Le chevet, datant de la seconde partie du XIIème siècle, est constitué d'une abside semi-circulaire et de deux absidioles de dimension plus réduite. Percé de fenêtres cintrées (trois pour l'abside et une pour chaque absidiole), l'ensemble est décoré d'un cordon de billettes courant sur tout le chevet. La décoration est constituée de modillons à copeaux et de quelques modillons animaliés (notamment un curieux cochon tenant une pomme dans sa bouche). Les chapiteaux surmontant les colonnes sont sculptés de motifs de toutes sortes. Sur l'un d'entre eux figurent deux griffons buvant dans le même calice.
Le transept, légèrement saillant, est épaulé sur l'un des bras par une tour datant du XIXème siècle qui permet d'accéder au clocher. Celui-ci, datant en partie du XIIème siècle, fut refait dans sa partie supérieure par Mallay en 1862. De plan octogonal à deux étages, il est orné d'arcatures aveugles pour la partie basse et de baies jumelées pour la partie haute. Cette dernière, en pierre de Volvic, est surmontée d'une couverture en tuile formant une légère pente.




A l'intérieur, la nef de quatre travée est surmonté d'une voute d'ogive quadripartite datant du XVeme siècle. Les bas-cotés vouté en berceau soutiennent la poussé de l'ensemble. L'éclairage est diffusé par des fenêtres placé dans les murs des bas-cotés et dans la nef. Soutenant la voute, les piliers sont cantonnés sur trois cotés par des colonnes aux sommet desquelles sont placés des chapiteaux sculptés.
La croisée du transept est surmontée par une coupole soutenue par des arcs diaphragmes et refaite au XIXème siècle. Le choeur, voûté en cul de four, est éclairé par trois fenêtres cintrées. Autour de celles-ci se déploie un jeu d'arcatures aveugles composé de colonnettes et de chapiteaux sculptés.




L'ensemble des chapiteaux qui ornent la nef, le transept et le choeur datent des XIème et XIIème siècle. De facture assez frustre voir, même, simpliste, ils adaptent de façon campagnarde les grands thèmes religieux du moyen-âge. Reprenant des sujets comme le "Péché Originel" ou "Daniel dans la fosse aux lions", les sculpteurs de Thuret devaient bien connaître les styles académiques des grandes villes comme Clermont pour effectuer leur travail. Cependant, ils réalisèrent des oeuvres aux modes d'expression bien plus libres pour permettre aux communautés rurales de comprendre pleinement les messages diffusés dans la bible.

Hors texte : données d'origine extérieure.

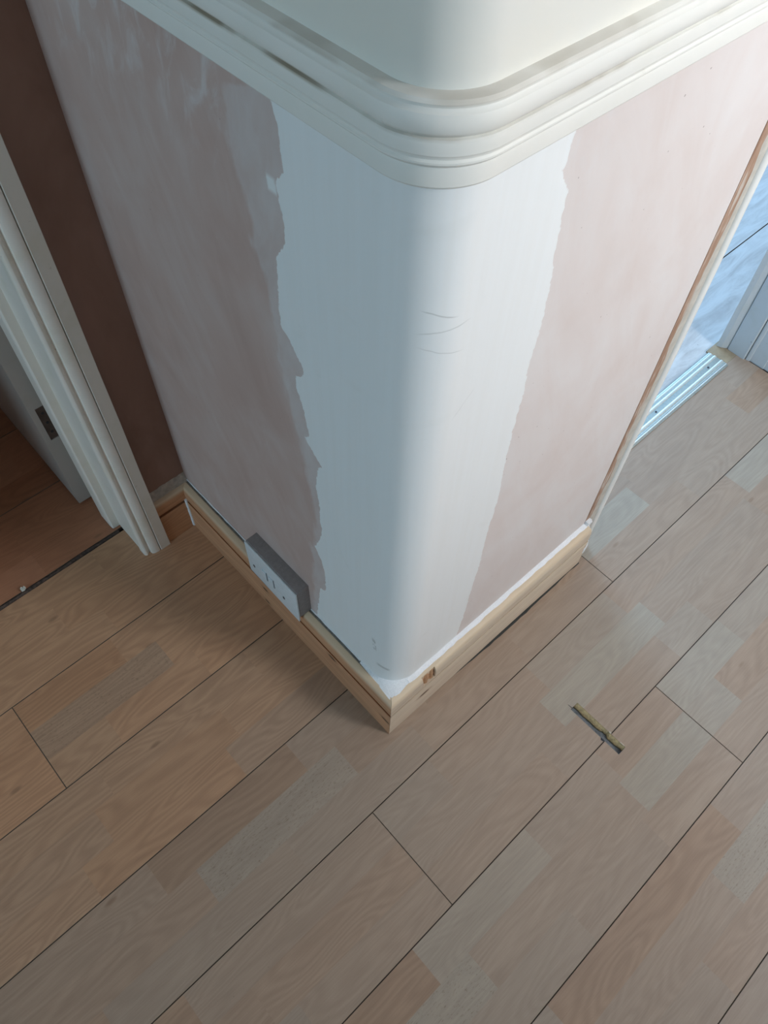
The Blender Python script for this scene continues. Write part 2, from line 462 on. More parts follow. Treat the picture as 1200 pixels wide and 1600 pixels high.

Parmi les 64 chapiteaux que compte l'édifice, il est nécessaire d'en mentionner un certain nombre dont voici la liste et le détail :
- Le Péché Originel (Adam et Eve, aux corps et aux tête traités de façon sommaire, son séparés par un pommier autour duquel s'enroule le serpent tentateur)
- Daniel dans la fosse aux Lions (daniel caressant le fauve s'apprête à détacher un autre condamné)
- Le singe cordé (l'animal de très grandes dimension est attaché à une corde reliée au sol)
- Les donateurs ou le mariage (un masque crachant des volutes avec une femme élégante et un homme séparé par une colonne).

Les autres chapiteaux, moins savants que ces derniers, montrent "deux griffons buvant dans le même calice", "un héron tenant dans son bec un serpent", "un porteur de mouton", "des masques avec des feuilles sortant des oreilles" et "une chouette se tenant sur des feuilles".